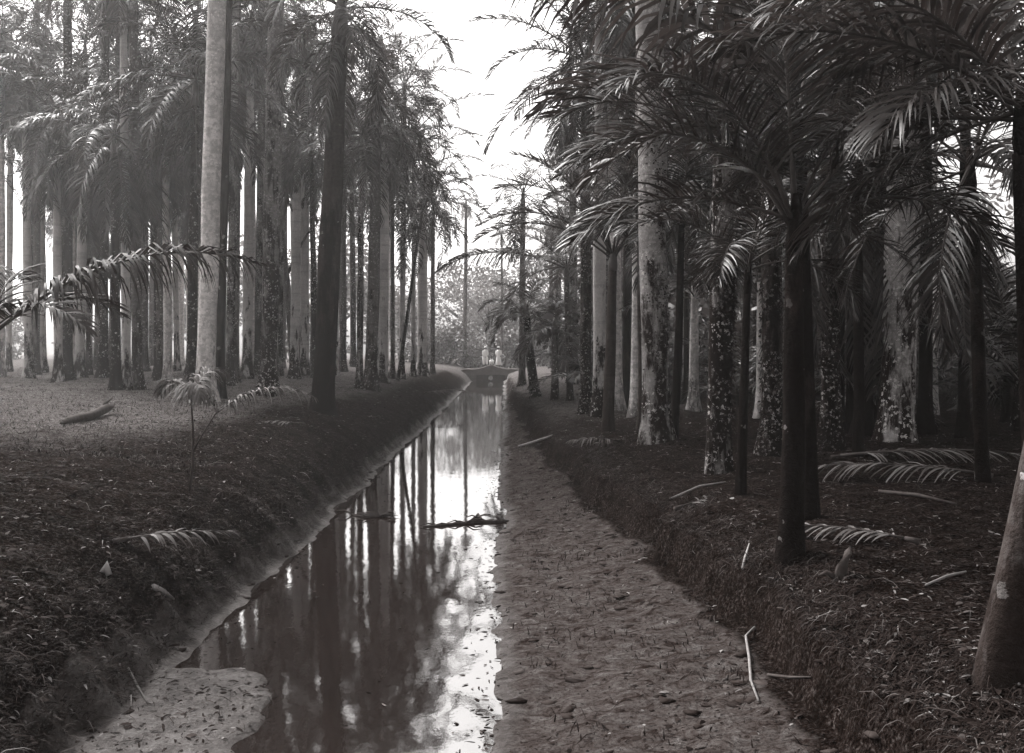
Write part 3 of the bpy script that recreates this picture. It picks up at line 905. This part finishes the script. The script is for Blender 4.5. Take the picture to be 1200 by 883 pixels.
def standing(x, y, rz, label, robe):
    z = 1.41
    root = empty('person', (x, y, z), rz)
    tag(root, label, 'person')
    V = Vector
    J = [(V((0, 0, .95)), .14, .11), (V((0, 0, 1.15)), .13, .10), (V((0, 0, 1.36)), .16, .10), (V((0, 0, 1.46)), .06), (V((0, -.01, 1.52)), .055),
         (V((0, -.015, 1.60)), .085, .095), (V((0, -.01, 1.68)), .08, .09), (V((0, 0, 1.73)), .04),
         (V((.19, 0, 1.40)), .055), (V((.24, .02, 1.14)), .045), (V((.20, -.08, .90)), .035), (V((.19, -.10, .82)), .032),
         (V((-.19, 0, 1.40)), .055), (V((-.25, .02, 1.14)), .045), (V((-.22, -.06, .90)), .035), (V((-.21, -.08, .82)), .032),
         (V((.10, 0, .88)), .095), (V((.11, 0, .48)), .065), (V((.11, .02, .10)), .045), (V((.12, -.12, .04)), .035),
         (V((-.10, 0, .88)), .095), (V((-.11, 0, .48)), .065), (V((-.11, .02, .10)), .045), (V((-.12, -.12, .04)), .035)]
    B = [(0, 1), (1, 2), (2, 3), (3, 4), (4, 5), (5, 6), (6, 7), (2, 8), (8, 9), (9, 10), (10, 11), (2, 12), (12, 13), (13, 14), (14, 15), (0, 16), (16, 17), (17, 18), (18, 19), (0, 20), (20, 21), (21, 22), (22, 23)]
    skin_mesh('body', J, B, M['skinp'], root)
    if robe:
        lathe('robe', [(.07, 1.50), (.19, 1.42), (.20, 1.2), (.18, 1.0), (.23, .6), (.30, .06), (.29, .05)], M['cloth'], root, sy=.72, warp=.04)
    else:
        lathe('shirt', [(.07, 1.50), (.20, 1.42), (.21, 1.2), (.20, .95), (.22, .82), (.20, .82)], M['cloth'], root, sy=.70, warp=.03)
        for s in (-1, 1):
            lathe('trouser_leg', [(.125, .93), (.115, .6), (.10, .3), (.095, .09), (.08, .09)], M['cloth'], root, off=(.14 * s, .01), warp=.03)
    for s in (-1, 1):
        g = Geo()
        g.tube([V((.17 * s, 0, 1.42)), V((.20 * s, 0, 1.38)), V((.25 * s, .02, 1.14)), V((.215 * s, -.06, .93))], [.07, .078, .068, .055], 9, 0)
        link('sleeve', g.done('sleeve', [M['cloth']]), None, root)
    lathe('hat', [(.17, 1.70), (.105, 1.71), (.10, 1.78), (.07, 1.80), (.0, 1.80)], M['cloth'], root)
    return root

def sitting(x, y, rz, label):
    root = empty('person', (x, y, 1.44), rz)
    tag(root, label, 'person')
    V = Vector
    J = [(V((0, 0, .12)), .14, .11), (V((0, -.02, .32)), .12, .095), (V((0, -.05, .50)), .15, .095), (V((0, -.06, .59)), .055), (V((0, -.08, .65)), .05),
         (V((0, -.09, .73)), .08, .09), (V((0, -.08, .81)), .075, .085), (V((0, -.07, .85)), .04),
         (V((.18, -.05, .53)), .05), (V((.22, -.18, .36)), .042), (V((.12, -.36, .40)), .034), (V((.07, -.42, .41)), .03),
         (V((-.18, -.05, .53)), .05), (V((-.22, -.18, .36)), .042), (V((-.12, -.36, .40)), .034), (V((-.07, -.42, .41)), .03),
         (V((.10, -.02, .12)), .09), (V((.13, -.38, .42)), .062), (V((.12, -.46, .06)), .045), (V((.12, -.58, .035)), .033),
         (V((-.10, -.02, .12)), .09), (V((-.13, -.38, .42)), .062), (V((-.12, -.46, .06)), .045), (V((-.12, -.58, .035)), .033)]
    B = [(0, 1), (1, 2), (2, 3), (3, 4), (4, 5), (5, 6), (6, 7), (2, 8), (8, 9), (9, 10), (10, 11), (2, 12), (12, 13), (13, 14), (14, 15), (0, 16), (16, 17), (17, 18), (18, 19), (0, 20), (20, 21), (21, 22), (22, 23)]
    skin_mesh('body', J, B, M['skinp'], root)
    lathe('shirt', [(.06, .63), (.18, .55), (.19, .35), (.19, .10), (.16, .02), (.0, .02)], M['cloth'], root, off=(0, -.03), sy=.75, warp=.03)
    for s in (-1, 1):
        g = Geo()
        g.tube([V((.10 * s, .0, .13)), V((.13 * s, -.36, .42)), V((.13 * s, -.42, .40)), V((.12 * s, -.46, .14))], [.11, .085, .08, .065], 9, 0)
        link('trouser_leg', g.done('trouser_leg', [M['cloth']]), None, root)
    lathe('hair', [(.088, .77), (.09, .82), (.06, .87), (.0, .885)], M['hair'], root, off=(0, -.075))

standing(-1.86, 91.8, .2, 'person in white shirt, trousers and hat standing on the earth bridge', False)
standing(-.62, 91.9, -.25, 'person in a long white robe and hat standing on the earth bridge', True)
sitting(-1.28, 91.4, .1, 'person in white sitting between the two standing people')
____
→ **Directions for this task**: Set the pictures aside and transcribe the data above exactly.

→ **Exercise solution**:
Write part 3 of the bpy script that recreates this picture. It picks up at line 905. This part finishes the script. The script is for Blender 4.5. Take the picture to be 1200 by 883 pixels.
def standing(x, y, rz, label, robe):
    z = 1.41
    root = empty('person', (x, y, z), rz)
    tag(root, label, 'person')
    V = Vector
    J = [(V((0, 0, .95)), .14, .11), (V((0, 0, 1.15)), .13, .10), (V((0, 0, 1.36)), .16, .10), (V((0, 0, 1.46)), .06), (V((0, -.01, 1.52)), .055),
         (V((0, -.015, 1.60)), .085, .095), (V((0, -.01, 1.68)), .08, .09), (V((0, 0, 1.73)), .04),
         (V((.19, 0, 1.40)), .055), (V((.24, .02, 1.14)), .045), (V((.20, -.08, .90)), .035), (V((.19, -.10, .82)), .032),
         (V((-.19, 0, 1.40)), .055), (V((-.25, .02, 1.14)), .045), (V((-.22, -.06, .90)), .035), (V((-.21, -.08, .82)), .032),
         (V((.10, 0, .88)), .095), (V((.11, 0, .48)), .065), (V((.11, .02, .10)), .045), (V((.12, -.12, .04)), .035),
         (V((-.10, 0, .88)), .095), (V((-.11, 0, .48)), .065), (V((-.11, .02, .10)), .045), (V((-.12, -.12, .04)), .035)]
    B = [(0, 1), (1, 2), (2, 3), (3, 4), (4, 5), (5, 6), (6, 7), (2, 8), (8, 9), (9, 10), (10, 11), (2, 12), (12, 13), (13, 14), (14, 15), (0, 16), (16, 17), (17, 18), (18, 19), (0, 20), (20, 21), (21, 22), (22, 23)]
    skin_mesh('body', J, B, M['skinp'], root)
    if robe:
        lathe('robe', [(.07, 1.50), (.19, 1.42), (.20, 1.2), (.18, 1.0), (.23, .6), (.30, .06), (.29, .05)], M['cloth'], root, sy=.72, warp=.04)
    else:
        lathe('shirt', [(.07, 1.50), (.20, 1.42), (.21, 1.2), (.20, .95), (.22, .82), (.20, .82)], M['cloth'], root, sy=.70, warp=.03)
        for s in (-1, 1):
            lathe('trouser_leg', [(.125, .93), (.115, .6), (.10, .3), (.095, .09), (.08, .09)], M['cloth'], root, off=(.14 * s, .01), warp=.03)
    for s in (-1, 1):
        g = Geo()
        g.tube([V((.17 * s, 0, 1.42)), V((.20 * s, 0, 1.38)), V((.25 * s, .02, 1.14)), V((.215 * s, -.06, .93))], [.07, .078, .068, .055], 9, 0)
        link('sleeve', g.done('sleeve', [M['cloth']]), None, root)
    lathe('hat', [(.17, 1.70), (.105, 1.71), (.10, 1.78), (.07, 1.80), (.0, 1.80)], M['cloth'], root)
    return root

def sitting(x, y, rz, label):
    root = empty('person', (x, y, 1.44), rz)
    tag(root, label, 'person')
    V = Vector
    J = [(V((0, 0, .12)), .14, .11), (V((0, -.02, .32)), .12, .095), (V((0, -.05, .50)), .15, .095), (V((0, -.06, .59)), .055), (V((0, -.08, .65)), .05),
         (V((0, -.09, .73)), .08, .09), (V((0, -.08, .81)), .075, .085), (V((0, -.07, .85)), .04),
         (V((.18, -.05, .53)), .05), (V((.22, -.18, .36)), .042), (V((.12, -.36, .40)), .034), (V((.07, -.42, .41)), .03),
         (V((-.18, -.05, .53)), .05), (V((-.22, -.18, .36)), .042), (V((-.12, -.36, .40)), .034), (V((-.07, -.42, .41)), .03),
         (V((.10, -.02, .12)), .09), (V((.13, -.38, .42)), .062), (V((.12, -.46, .06)), .045), (V((.12, -.58, .035)), .033),
         (V((-.10, -.02, .12)), .09), (V((-.13, -.38, .42)), .062), (V((-.12, -.46, .06)), .045), (V((-.12, -.58, .035)), .033)]
    B = [(0, 1), (1, 2), (2, 3), (3, 4), (4, 5), (5, 6), (6, 7), (2, 8), (8, 9), (9, 10), (10, 11), (2, 12), (12, 13), (13, 14), (14, 15), (0, 16), (16, 17), (17, 18), (18, 19), (0, 20), (20, 21), (21, 22), (22, 23)]
    skin_mesh('body', J, B, M['skinp'], root)
    lathe('shirt', [(.06, .63), (.18, .55), (.19, .35), (.19, .10), (.16, .02), (.0, .02)], M['cloth'], root, off=(0, -.03), sy=.75, warp=.03)
    for s in (-1, 1):
        g = Geo()
        g.tube([V((.10 * s, .0, .13)), V((.13 * s, -.36, .42)), V((.13 * s, -.42, .40)), V((.12 * s, -.46, .14))], [.11, .085, .08, .065], 9, 0)
        link('trouser_leg', g.done('trouser_leg', [M['cloth']]), None, root)
    lathe('hair', [(.088, .77), (.09, .82), (.06, .87), (.0, .885)], M['hair'], root, off=(0, -.075))

standing(-1.86, 91.8, .2, 'person in white shirt, trousers and hat standing on the earth bridge', False)
standing(-.62, 91.9, -.25, 'person in a long white robe and hat standing on the earth bridge', True)
sitting(-1.28, 91.4, .1, 'person in white sitting between the two standing people')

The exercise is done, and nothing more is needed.